Third, Defendants move to dismiss Plaintiffs' constructive trust claim. (Dkt. No. 20 at 14). Defendants argue the amended complaint contains no allegation that real property was acquired with the funds Defendants allegedly unlawfully acquired from PHV. (Id. at 15). Defendants argue Plaintiffs do not allege any facts that plausibly identify the property over which Plaintiffs seek a constructive trust. (Id. at 16-17).
“An action to declare a constructive trust is in equity, and a reviewing court may find facts in accordance with its own view of the evidence.” Wellin v. Wellin, 135 F.Supp.3d 502, 525 (D.S.C. 2015) (quoting Carolina Park Assocs., LLC v. Marino, 732 S.E.2d 876, 879 (2012)). A constructive trust will arise whenever the circumstances under which property was acquired make it inequitable that it should be retained by the one holding legal title. Id. Constructive trusts result from “fraud, bad faith, abuse of confidence, or violation of a fiduciary duty which gives rise to an obligation in equity to make restitution” and “is resorted to by equity to vindicate right and justice or frustrate fraud.” Id. “Fraud is an essential element, although it need not be actual fraud.” Lollis v. Lollis, 354 S.E.2d 559, 561 (1987). A constructive trust may only be placed over ascertainable and sufficiently identifiable property- the property subject to the trust, or the trust res.” PCS Nitrogen, Inc. v. Ross Dev. Corp., 126 F.Supp.3d 611, 642 (D.S.C. 2015). In order to maintain a claim for constructive trust, the plaintiff must be able to trace the funds into the res at issue. Old Republic Nat'l Title Ins. Co. v. Tyler (In re Dameron), 155 F.3d 718, 723 (4th Cir. 1998).

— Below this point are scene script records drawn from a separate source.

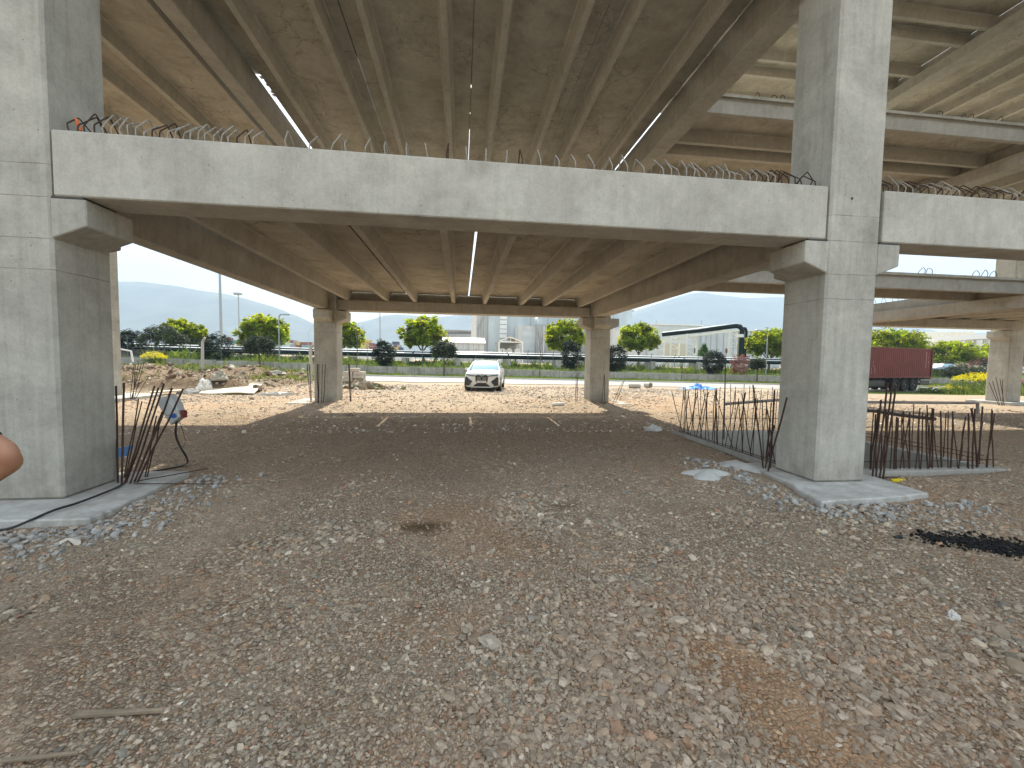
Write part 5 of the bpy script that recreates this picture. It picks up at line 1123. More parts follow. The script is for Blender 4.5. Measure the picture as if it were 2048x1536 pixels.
for k in range(9):
    a, b_ = xq_(999, Yh), xq_(1013, Yh); z = zq(1006, 676-k*9.2, Yh); z2 = zq(1006, 676-(k+.85)*9.2, Yh)
    MB().box(a, b_, Yh-.5, Yh, z, z2).build('louvre_panel', M['roofw'], h1)
block(h1, 'door_surround', 1036, 1075, 652, 103, 6, M['cladw']); block(h1, 'roller_door', 1045, 1072, 659, 102.85, .12, M['clad2'])
block(h1, 'annex_wall', 1073, 1172, 650, 101, 8, M['cladg']); block(h1, 'annex_wall', 1172, 1250, 662, 100.5, 8, M['cladg'])
for px in (1087, 1125): MB().box(xq_(px, 101)-.07, xq_(px, 101)+.07, 100.8, 101, .9, zq(px, 651, 101)).build('downpipe', M['roofw'], h1)
vn = at(1076, 645, Y=100.9); MB().tube([vn, vn+Vector((0, 0, .5)), vn+Vector((-.3, -.2, .8)), vn+Vector((-.7, -.3, .6))], [.15, .2, .42, .4], 10).build('roof_vent', M['roofw'], h1, smooth=True)
# low shed left of the hall
h2 = empty('low_shed', (xq_(930, 92), 92, 1), 'long low shed with bright white pitched roof left of the factory hall', 'building')
a, b_ = xq_(880, 92), xq_(968, 92); ze, zt2 = zq(925, 685, 92), zq(925, 675.5, 97)
MB().box(a, b_, 92, 102, .8, ze).build('wall', M['cladw'], h2); MB().prism([(91.6, ze), (97, zt2), (102.4, ze), (102.4, ze-.15), (97, zt2-.15), (91.6, ze-.15)], 'x', a-.3, b_+.3).build('roof', M['roofw'], h2)
for px in np.arange(884, 968, 10.5): x = xq_(px, 92); MB().box(x-.05, x+.05, 91.93, 92, .9, ze-.2).build('wall_seam', M['cladg'], h2)
for px in np.arange(890, 966, 9): MB().prism([(91.9, ze+.13), (96.8, zt2+.02), (96.8, zt2+.12), (91.9, ze+.23)], 'x', xq_(px, 92)-.06, xq_(px, 92)+.06).build('roof_seam', M['cladg'], h2)
MB().tube([at(926, 709, Y=91), at(926, 699, Y=91)], .75, 14).build('water_tank', M['clad'], h2, smooth=True)
# steel canopy
h3 = empty('steel_canopy', (xq_(1022, 90), 90, 1), 'cream steel-framed canopy with triangular gable over tanks beside the factory hall', 'canopy')
for px in (998, 1045): 
    for dy in (0, 9): x = xq_(px, 90); MB().box(x-.14, x+.14, 90+dy-.14, 90+dy+.14, .8, zq(px, 683, 90)).build('post', M['steelw'], h3)
pa, pb, pt = at(996, 683, Y=90), at(1047, 685, Y=90), at(1021, 674, Y=90)
MB().bar(pa, pb, .25, .2).build('tie_beam', M['steelw'], h3); MB().bar(pa, pt, .25, .2).build('rafter', M['steelw'], h3); MB().bar(pt, pb, .25, .2).build('rafter', M['steelw'], h3)
for f__ in (.3, .5, .7): p_ = pa.lerp(pb, f__); q_ = (pa.lerp(pt, f__*2) if f__ <= .5 else pt.lerp(pb, f__*2-1)); MB().bar(p_, q_, .12, .12).build('strut', M['steelw'], h3)
MB().add([pa, pt, pt+Vector((0, 9, 0)), pa+Vector((0, 9, 0)), pb, pb+Vector((0, 9, 0))], [(0, 1, 2, 3), (1, 4, 5, 2)]).build('canopy_roof', M['creamw'], h3)
MB().box(xq_(1000, 94), xq_(1043, 94), 98.9, 99, .9, zq(1021, 684, 94)).build('back_wall', M['cladg'], h3)
for px in (1005, 1018, 1034): x = xq_(px, 93); MB().tube([(x, 92.2, zq(px, 703, 93)), (x, 98, zq(px, 703, 93))], .7, 12).build('tank', M['roofw'], h3, smooth=True)
for px in (1003, 1014, 1026, 1038): x = xq_(px, 91); MB().box(x-.35, x+.35, 91, 91.8, .8, zq(px, 708, 91)).build('plinth', M['roofw'], h3)
# distant low building
h4 = empty('distant_block', (xq_(915, 180), 180, 1), 'long low distant block with a row of small dark windows above the white-roofed shed', 'building')
block(h4, 'wall', 886, 958, 661, 180, 20, M['cladg']); block(h4, 'roof', 884, 960, 659.6, 179, 22, M['clad'], pyb=661)
for px in np.arange(889, 954, 2.6): block(h4, 'window', px, px+1.6, 664.5, 179.8, .15, M['winb'], pyb=667.5)
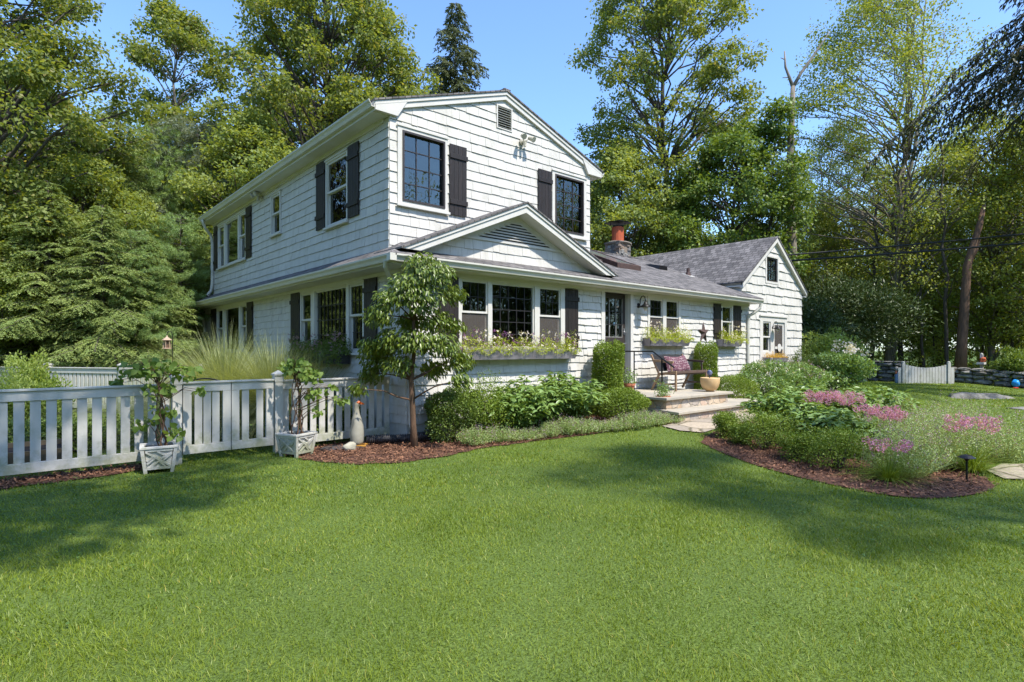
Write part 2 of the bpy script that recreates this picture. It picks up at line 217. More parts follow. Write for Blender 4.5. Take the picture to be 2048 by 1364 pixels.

The amended complaint alleges Defendants wrongfully distributed $983,300.55 in funds from PFV and used those funds in part toward to pay a mortgage loan secured by real property located at 58 Swan Point Trail, Georgetown, SC 29440. (Dkt. No. 14 ¶ 63). The Court finds that Plaintiffs have sufficiently stated a claim for constructive trust. Defendants' 12(b)(6) motion to dismiss Plaintiffs' constructive trust claim is denied.
IV. Conclusion
For the reasons stated above, Defendants' motion to dismiss (Dkt. No. 20) is DENIED. AND IT IS SO ORDERED.